Franny’s first documentary, McLibel (1997, 2005), told the inside story of the infamous McDonald’s libel trial. Filmed with no commission, no budget and a voluntary crew - including Ken Loach, who directed the courtroom reconstructions - it shot to notoriety after getting stopped by lawyers at first BBC1 and then Channel 4 on its first release in 1997. Eight years later - after the ‘McLibel Two’ had defeated the British government at the European Court of Human Rights - it was finally broadcast on BBC2, to excellent viewing figures (1 million at 10.30pm on Sunday) and fantastic reviews . It was then broadcast on TV in 15 countries - including Australia, Canada & America - and released on DVD worldwide. Cinema Libre distributors released it in American cinemas and DVD stores in Summer 2005 and Revelation followed in the UK in 2006. McLibel was nominated for (but never won) any number of awards, including the Grierson Documentary Award and the British Independent Film Awards.

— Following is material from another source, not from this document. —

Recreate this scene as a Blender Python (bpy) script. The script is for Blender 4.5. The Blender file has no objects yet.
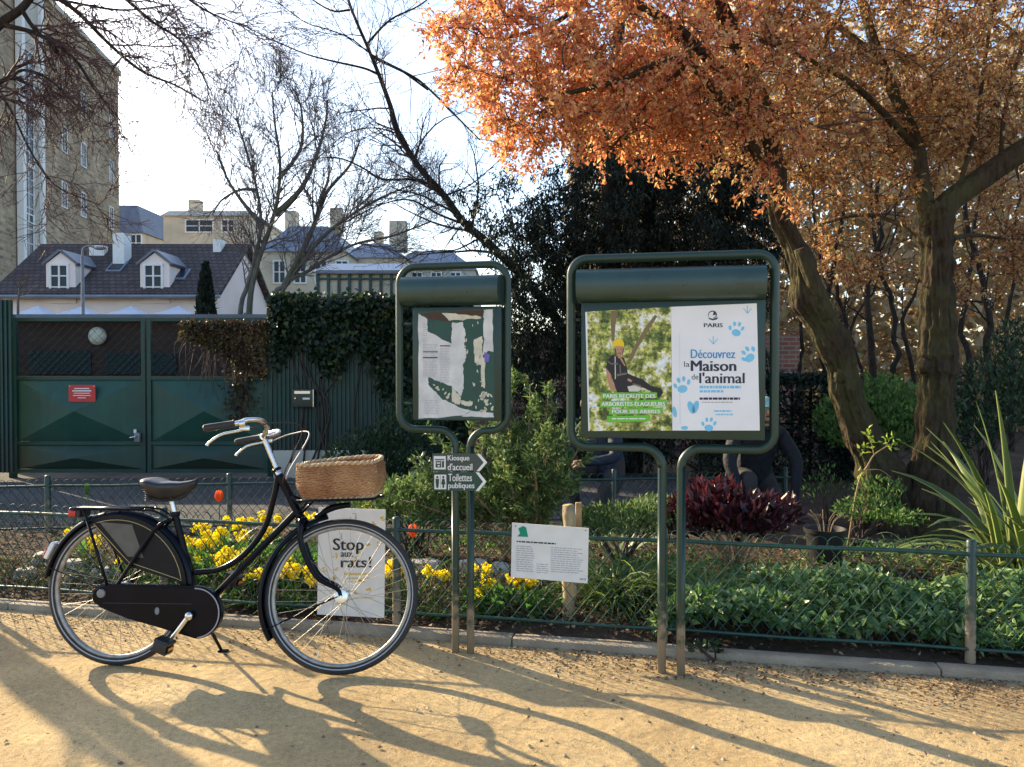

It was recently picked for the British Film Institute’s prestigious series, “Ten Documentaries Which Changed The World”.
When the McLibel crew were making their films, website and court cases they didn't for a moment think they'd have any impact on McDonald's. They just thought it was worth doing. Which made the resulting law changes , store closures and sea change in public awareness all the sweeter.
Franny’s second feature doc, Drowned Out (2002), followed an Indian family who chose to stay at home and drown rather than make way for the Narmada Dam. It too sold to TV round the world, was nominated for ‘Best Documentary’ at the British Independent Film Awards 2004 and was released theatrically in America and on DVD worldwide in 2006.
Franny's obsession with climate change, then called The Greenhouse Effect, started with her "Name and Shame" campaign at High School, which promised to reveal which teachers were driving to school rather than biking or walking - and to list which of their cars had catalytic converters (what were they again?). By the next day she'd forgotten all about it, but years later met a former teacher who said the campaign had terrified her to the extent that she had actually gone out and converted her car.
At university seven years later, Franny caused a fuss when her thesis "Is the Human Species Suicidal?" (which is pretty much the blueprint for The Age of Stupid) split the examining committee. One bod called it "the most original undergraduate work I've ever seen" but another riposted "Ms Armstrong is not the kind of person who walks out of the University of London with a First Class Degree". Thus ended Franny's academic career and respect for large institutions.
During the McLibel decade, Franny made two climate change films - Baked Alaska, about the ironies of drilling for oil in a place which is melting ten times faster than the rest of the world, and Going Under, about rising sea levels in the Pacfic. Sadly the latter was never finished as Franny got so spectacularly dumped while filming in Tuvalu she was never able to look at the footage again. (But she did later sell it to a BBC film about Tuvalu also made by a Director who got dumped while on the island. Good job it's disappearing eh?) The silver lining of the sorry experience was that Mark Lynas - who was promoted overnight from climate change colleague to Pillar of Support as they were sharing a single-roomed hut on a 1km island with no phone, internet or plane out for "at least a week" - wasn't so bad after all. Mark became the co-writer of The Age of Stupid.
With zero backing from the UK TV industry, Franny’s films have been seen by more than 53 million people. She has been working full-time on The Age of Stupid since December 2004.